§ **INFORMATION PROVIDED**
☆ ☆ ☆ ☆ ☆

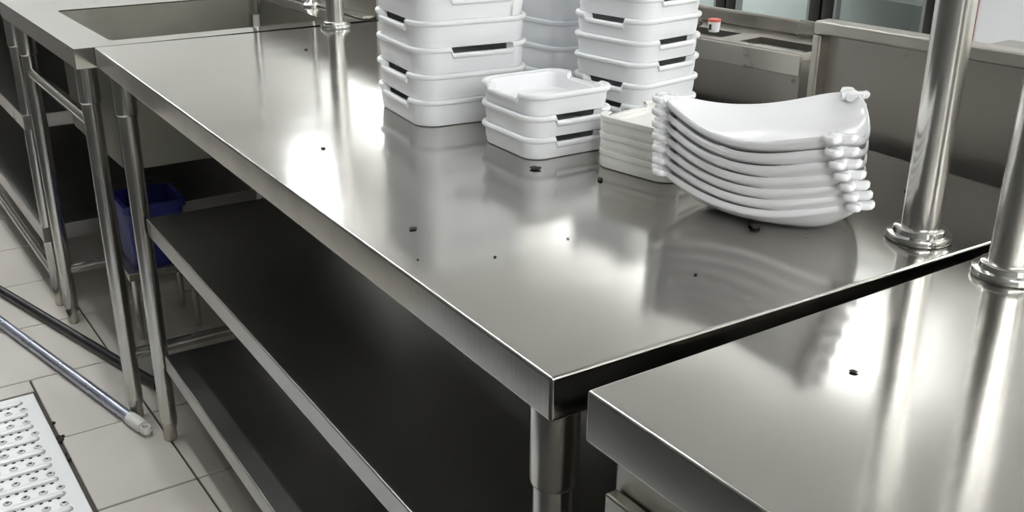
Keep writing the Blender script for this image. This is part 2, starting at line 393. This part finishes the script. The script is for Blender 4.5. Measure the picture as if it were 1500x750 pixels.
su = empty('double_sink', (.703, .436, 0), math.radians(8.8))
tag(su, 'steel double sink unit behind the box stacks with two narrow bowls', 'sink')
W_ = .325; D_ = .13
bm = NB()
# top with two openings: strips around them
ys = [(0.0, .005), (.115, .135), (.32, .345), (.60, W_)]
ZT = .882
holes = [(.005, .115), (.150, .31)]
xa, xb = .016, .068
segs = []; prev = 0.0
for a, b in holes:
    segs.append((prev, a)); prev = b
segs.append((prev, W_))
def slab(x0, x1, y0, y1): box(bm, x0, x1, y0, y1, ZT - .01, ZT)
slab(0, xa, 0, W_); slab(xb, D_, 0, W_)
for a, b in segs: slab(xa, xb, a, b)
link('rim', bm, STEEL_RIM, su, smooth=0)
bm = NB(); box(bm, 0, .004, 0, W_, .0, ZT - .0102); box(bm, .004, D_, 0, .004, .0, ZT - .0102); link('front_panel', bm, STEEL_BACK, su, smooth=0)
bm = NB(); box(bm, -.003, .0, 0, W_, ZT - .030, ZT - .002, bev=.001); link('front_roll', bm, STEEL_RIM, su, smooth=0)
bm = NB(); box(bm, D_ - .01, D_, 0, W_, ZT + .0005, ZT + .022, bev=.003); link('upstand', bm, STEEL_RIM, su, smooth=0)
for a, b in holes:
    bm = NB()
    box(bm, xa, xb, a, b, .70, .704); box(bm, xa - .002, xa, a, b, .70, ZT - .011); box(bm, xb, xb + .002, a, b, .70, ZT - .011)
    box(bm, xa, xb, a - .002, a, .70, ZT - .011); box(bm, xa, xb, b, b + .002, .70, ZT - .011)
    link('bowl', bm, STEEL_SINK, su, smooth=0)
for y in (.03, W_ - .03):
    bm = NB(); tube(bm, (.06, y, 0), (.06, y, .70), .018); link('leg', bm, STEEL_TUBE, su)
bk = empty('light_block_cabinet', (.69, .82, 0)); tag(bk, 'plain steel cabinet added to keep the space under the main table and sink dark', 'cabinet')  # added backing that closes off light behind the under-table spaces
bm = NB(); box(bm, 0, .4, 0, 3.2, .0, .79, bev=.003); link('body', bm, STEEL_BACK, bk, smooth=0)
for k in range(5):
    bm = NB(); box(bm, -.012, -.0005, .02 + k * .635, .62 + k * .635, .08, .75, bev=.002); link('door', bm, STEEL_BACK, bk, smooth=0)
# cup and scourer on it
cu = empty('small_cup', (.722, .627, ZT)); tag(cu, 'small white cup with red top and dark mark on sink rim', 'cup')
bm = NB(); lathe(bm, (0, 0, 0), [(.0075, 0.0003), (.008, .002), (.0095, .0155)], 20); link('body', bm, WHITE, cu)
bm = NB(); lathe(bm, (0, 0, 0), [(.0098, .0155), (.0098, .0185), (.007, .0195)], 20); link('lid', bm, RED, cu)
bm = NB(); box(bm, -.0102, -.0085, -.0035, .0005, .004, .012); link('mark', bm, DARK, cu)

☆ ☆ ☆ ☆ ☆

With all pictures left out, please transcribe exactly the lines from the start of the material through the line with "link('rim', bm, STEEL_RIM, su, smooth=0)".

Keep writing the Blender script for this image. This is part 2, starting at line 393. This part finishes the script. The script is for Blender 4.5. Measure the picture as if it were 1500x750 pixels.
su = empty('double_sink', (.703, .436, 0), math.radians(8.8))
tag(su, 'steel double sink unit behind the box stacks with two narrow bowls', 'sink')
W_ = .325; D_ = .13
bm = NB()
# top with two openings: strips around them
ys = [(0.0, .005), (.115, .135), (.32, .345), (.60, W_)]
ZT = .882
holes = [(.005, .115), (.150, .31)]
xa, xb = .016, .068
segs = []; prev = 0.0
for a, b in holes:
    segs.append((prev, a)); prev = b
segs.append((prev, W_))
def slab(x0, x1, y0, y1): box(bm, x0, x1, y0, y1, ZT - .01, ZT)
slab(0, xa, 0, W_); slab(xb, D_, 0, W_)
for a, b in segs: slab(xa, xb, a, b)
link('rim', bm, STEEL_RIM, su, smooth=0)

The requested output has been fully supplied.